*Stated problem*
Find the lines containing the word "part" and copy every one of them.

*Provided data*
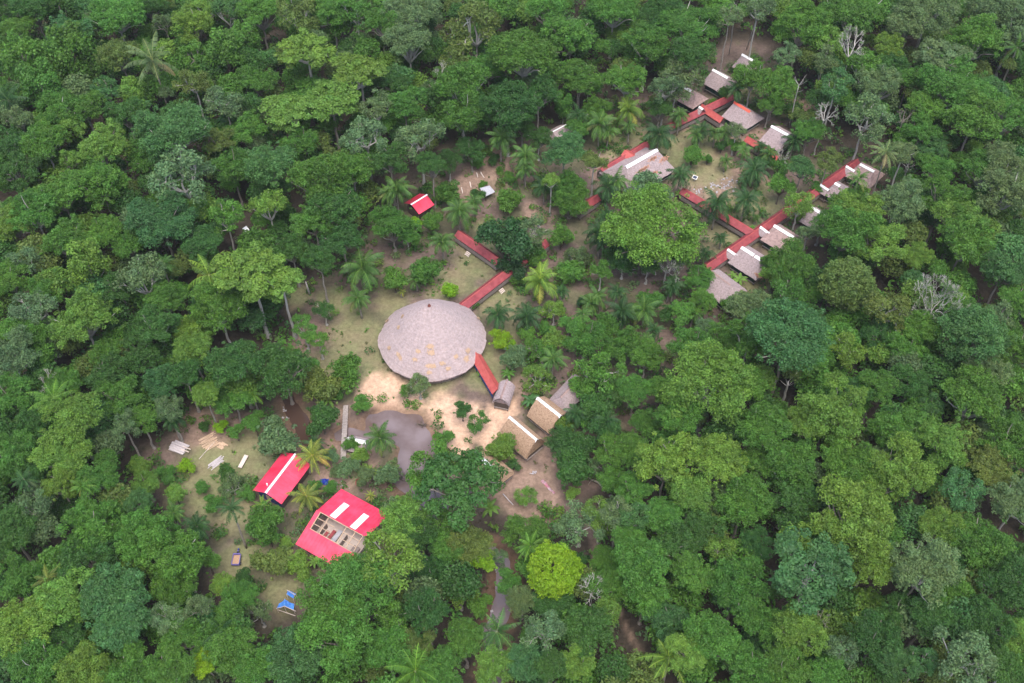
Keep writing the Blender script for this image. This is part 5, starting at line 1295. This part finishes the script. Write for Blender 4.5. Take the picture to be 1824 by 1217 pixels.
def garden():
    rng = np.random.default_rng(55); M = 15000; X = rng.uniform(-75, 105, M); Y = rng.uniform(85, 262, M)
    d = sdist(X, Y, CAMP); w = np.maximum.reduce([sdist(X, Y, POND), sdist(X, Y, CREEK), sdist(X, Y, STREAM)]); ok = []
    for a, b in zip(X, Y):
        u, v, _ = proj(a, b, 0)
        clear = (560 < u < 930 and 520 < v < 800) or (290 < u < 480 and 770 < v < 850) or (400 < u < 445 and 970 < v < 1040) or (470 < u < 560 and 1030 < v < 1100) or (790 < u < 890 and 290 < v < 390) or (800 < u < 880 and 440 < v < 530) or (1190 < u < 1320 and 230 < v < 350) or (890 < u < 1000 and 820 < v < 900)
        ok.append(not clear or rng.random() < .04)
    edge = (w > -3.6) & (w < -1.0)
    fb = np.maximum.reduce([sdist(X, Y, f) for f in FOOT]); k = (fb < -.5) & (d > 0) & (w < -.9) & ((np.array(ok) & (vnoise(X, Y, 8) * .6 + vnoise(X, Y, 2.5) * .4 > rng.uniform(.30, .70, M))) | (edge & (rng.random(M) < .45)))
    X, Y = X[k], Y[k]; pr = .28 + 1.3 * rng.random(len(X)) ** 1.7; pc = np.stack([X, Y, ground_z(X, Y) + pr * .5], 1)
    V, F, T = puff_leaves(pc, pr, .8, 26, .24, rng, low=-.1, var=.3); cnt = np.maximum(6, (26 * (pr / pr.mean()) ** 2).astype(int))
    c = np.array([COLS[q] for q in "gggdlsdo"])[rng.integers(0, 8, len(X))]
    tag(link("garden_growth", np_mesh("garden_growth", V, F, M_LEAFS, T * np.repeat(c, cnt, axis=0))), "low mixed growth between the camp's palms, paths and pond banks", kind="stuff")
garden()
# grass tufts and small weeds on the clearing
def weeds():
    rng = np.random.default_rng(31); M = 9000; X = rng.uniform(-75, 105, M); Y = rng.uniform(85, 262, M)
    d = sdist(X, Y, CAMP); w = np.maximum.reduce([sdist(X, Y, POND), sdist(X, Y, CREEK), sdist(X, Y, STREAM)])
    sd = []
    for a, b in zip(X, Y):
        u, v, _ = proj(a, b, 0); ok = not ((640 < u < 920 and 680 < v < 800) or math.hypot(u - 770, (v - 604) * 1.3) < 100); sd.append(ok)
    k = (np.maximum.reduce([sdist(X, Y, f) for f in FOOT]) < -.2) & (d > 0) & (w < -1.2) & np.array(sd) & (vnoise(X, Y, 7) * .7 + vnoise(X, Y, 2) * .3 > rng.uniform(.42, .75, M)); X, Y = X[k], Y[k]
    pc = np.stack([X, Y, ground_z(X, Y) + .08], 1); pr = rng.uniform(.12, .42, len(X))
    V, F, T = puff_leaves(pc, pr, .7, 9, .16, rng, low=0); cnt = np.maximum(6, (9 * (pr / pr.mean()) ** 2).astype(int))
    c = np.array([COLS["g"], COLS["l"], (.13, .15, .05), (.10, .12, .045)])[rng.integers(0, 4, len(X))]
    tag(link("weeds", np_mesh("weeds", V, F, M_LEAFS, T * np.repeat(c, cnt, axis=0))), "scattered weeds and grass tufts over the clearing", kind="stuff")
weeds()
# ------------------------------------------------------------------ labels of the plants
MARKS = [(770, 604, "round house"), (495, 850, "plain red roof"), (600, 930, "largest red roof"), (742, 368, "small red shed roof"), (740, 780, "muddy pond"), (613, 770, "footbridge"),
         (868, 342, "flat grey shelter"), (870, 512, "long walkway"), (866, 665, "orange-red ramp walkway"), (898, 698, "small rounded gatehouse"), (940, 780, "close brown huts"), (1005, 700, "grey hut"), (1150, 305, "great white-ridged roof"),
         (1318, 205, "red-ridged cabin"), (1385, 252, "clean white-ridged cabin"), (1278, 146, "upper green-walled cabin"), (1325, 100, "farthest cabin"), (1385, 425, "pinkish cabin"), (1330, 466, "broken-ridge cabin"), (1290, 512, "ridgeless cabin"),
         (1530, 315, "beige far cabins"), (1455, 378, "half-hidden white ridge"), (422, 994, "cargo tricycle"), (508, 1070, "blue tarps"), (318, 795, "plank stack"), (433, 822, "wooden bench"),
         (988, 1015, "bright lime ball tree"), (1160, 405, "giant spreading camp tree"), (1673, 528, "bare silvery fan tree"), (1404, 607, "big dark teal tree"), (1449, 1008, "flat teal tree"), (272, 108, "great grey feather palm"),
         (325, 312, "broad silver-grey tree"), (372, 490, "yellow-green feather palm"), (1262, 690, "big yellow-green domed tree"), (903, 428, "dark round tree"), (815, 852, "big tree over pond"), (865, 730, "sandy yard"), (1250, 320, "palm garden"), (905, 1060, "narrow stream"), (1120, 1110, "forest trail"),
         (848, 40, "wide olive treetop"), (592, 1065, "huge crown beside the tarps"), (287, 398, "big bluish left dome"), (148, 573, "big light left crown"), (1735, 607, "large bluish right dome")]
SPECIAL = {(988, 1016): "bright lime tightly tufted ball-shaped tree, brightest crown in the forest", (1158, 411): "giant mid-green spreading tree, the largest crown in the middle of the camp",
           (1673, 528): "big leafless silvery tree fanning out over the right forest", (1404, 607): "big dark teal domed tree with a thick pale trunk, right of the camp", (1449, 1008): "flat light teal spreading tree with white forked limbs, lower right",
           (272, 108): "great grey-green feather palm standing over the upper left forest", (325, 312): "broad silver-grey open tree with pale limbs in the upper left forest", (372, 490): "tall yellow-green feather palm left of the clearing",
           (1262, 690): "big yellow-green domed tree at the forest edge below the ridgeless cabin", (903, 428): "very dark round bushy tree where the walkways meet", (822, 860): "big dark spreading tree hanging over the muddy pond",
           (848, 40): "widest olive open treetop on the top edge", (592, 1065): "huge mid-green crown just right of the blue tarps", (1509, 506): "olive tightly tufted round tree right of the broken-ridge cabin",
           (287, 398): "big bluish domed tree with bare trunk, far left of the small red shed", (413, 905): "tall thin-trunked dark palm leaning over the cargo tricycle", (1578, 272): "tall grey palm with a long white trunk leaning over the beige far cabins",
           (740, 1195): "great feather palm cut by the bottom edge", (1190, 1172): "great yellow-green feather palm at the trail's lower end", (556, 812): "yellowish coconut palm touching the plain red roof's upper corner",
           (546, 884): "yellowish coconut palm between the two red roofs", (801, 521): "small bright lime ball bush just above the round house", (574, 750): "dense dark round bushy tree left of the footbridge", (445, 480): "broad flat light-green tree with white twisted limbs left of the clearing",
           (1735, 607): "large bluish domed tree beside the bare silvery fan tree, right side", (148, 573): "big light yellow-green crown in the middle of the left edge forest", (1521, 74): "bare white-branched tree in the upper right forest, near the top"}
SIZE = lambda t: ("huge" if t["r"] >= 60 else "large" if t["r"] >= 47 else "mid-sized" if t["r"] >= 34 else "small" if t["r"] >= 20 else "tiny") if not t.get("palm") else ("tall" if t["hc"] >= 11 else "big" if t["r"] > 33 else "short" if t["r"] < 21 else "")
CW = {"e": "green", "d": "dark green", "g": "green", "l": "yellow-green", "b": "bright lime", "s": "silvery", "t": "bluish-green", "o": "olive", "y": "yellowish", "k": "very dark", "p": "green"}
FW = {"D": "domed tree", "C": "tufted round tree", "U": "flat spreading tree", "O": "open pale-limbed tree", "T": "narrow vine-draped tree", "B": "nearly leafless white tree", "V": "leafless twiggy tree", "S": "thin-trunked tree", "G": "rounded bush",
      "P": "arching palm", "K": "star-shaped palm", "F": "feather palm", "N": "banana plant"}
CAT = {"G": "shrub", "P": "palm", "K": "palm", "F": "palm", "N": "banana plant"}
def where(t):
    u, v = t["u"], t["v"]
    best = min(((math.hypot(u - a, (v - b) * 1.1), a, b, n) for a, b, n in MARKS if math.hypot(u - a, v - b) > 4), key=lambda e: e[0])
    dd, a, b, n = best
    if dd < 190:
        dx, dy = u - a, v - b; ad = math.degrees(math.atan2(-dy, dx)) % 360
        w = ("right of", "above right of", "above", "above left of", "left of", "below left of", "below", "below right of")[int((ad + 22.5) // 45) % 8]
        pre = "close " if dd < 65 else "" if dd < 125 else "well "
        return pre + w + " " + ("the " if True else "") + n
    cols = ["left edge", "left part", "centre left", "centre", "centre right", "right part", "right edge"]; rws = ["top", "upper", "middle", "lower", "bottom"]
    return "in %s forest, %s of the photo" % (rws[min(4, int(v / 1217 * 5))], cols[min(6, int(u / 1824 * 7))])
groups = {}
for t in ALLT:
    o = t["o"]; key = (int(t["u"]), int(t["v"])); o["category"] = CAT.get(t["form"], "tree")
    o["group"] = {"shrub": "bushes of the camp and clearing", "palm": "palms of the camp and forest", "banana plant": "banana plants of the camp", "tree": "tall trees of the forest and camp"}[o["category"]]
    if key in SPECIAL: o["label"] = SPECIAL[key]; continue
    lab = " ".join((SIZE(t) + " " + CW[t["c"]] + " " + FW[t["form"]]).split()) + " " + where(t)
    groups.setdefault(lab, []).append(t)
ORD = ["", "second", "third", "fourth", "fifth", "sixth", "seventh", "eighth"]
for lab, ts in groups.items():
    n = len(ts)
    if n == 1: ts[0]["o"]["label"] = lab; continue
    vert = max(t["v"] for t in ts) - min(t["v"] for t in ts) > max(t["u"] for t in ts) - min(t["u"] for t in ts)
    ts.sort(key=lambda t: t["v"] if vert else t["u"]); a, b = ("upper", "lower") if vert else ("left", "right")
    for i, t in enumerate(ts):
        if n == 2: s = (a + " of two", b + " of two")[i]
        elif i == 0: s = ("uppermost" if vert else "leftmost")
        elif i == n - 1: s = ("lowest" if vert else "rightmost")
        else: s = ORD[i] + (" from top" if vert else " from left")
        t["o"]["label"] = lab + ", " + s
print("longest label", max((len(t["o"]["label"].split()), t["o"]["label"]) for t in ALLT), "plants", len(ALLT), "trees", sum(t["o"]["category"] == "tree" for t in ALLT), {c: sum(t["o"]["category"] == c for t in ALLT) for c in ("shrub", "palm")})

for t in ALLT:
    if len(t["o"]["label"].split()) > 16: print("LONG", t["o"]["label"])

# ------------------------------------------------------------------ humid air
hz = MB(); hz.box((0, 0, (HC + 25 - 4) / 2), (9400, 9400, HC + 25 + 4), (1, 0, 0))
mh = bpy.data.materials.new("haze"); mh.use_nodes = True; mh.node_tree.nodes.clear()
ho = mh.node_tree.nodes.new("ShaderNodeOutputMaterial"); hv = mh.node_tree.nodes.new("ShaderNodeVolumePrincipled")
hv.inputs["Density"].default_value = 0.00006; hv.inputs["Color"].default_value = (0.86, 0.92, 0.98, 1); hv.inputs["Anisotropy"].default_value = 0.0
mh.node_tree.links.new(hv.outputs[0], ho.inputs["Volume"])
tag(hz.build("haze", mh, None), "thin humid haze over the whole forest", kind="stuff")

*Written solution*
Keep writing the Blender script for this image. This is part 5, starting at line 1295. This part finishes the script. Write for Blender 4.5. Take the picture to be 1824 by 1217 pixels.
    cols = ["left edge", "left part", "centre left", "centre", "centre right", "right part", "right edge"]; rws = ["top", "upper", "middle", "lower", "bottom"]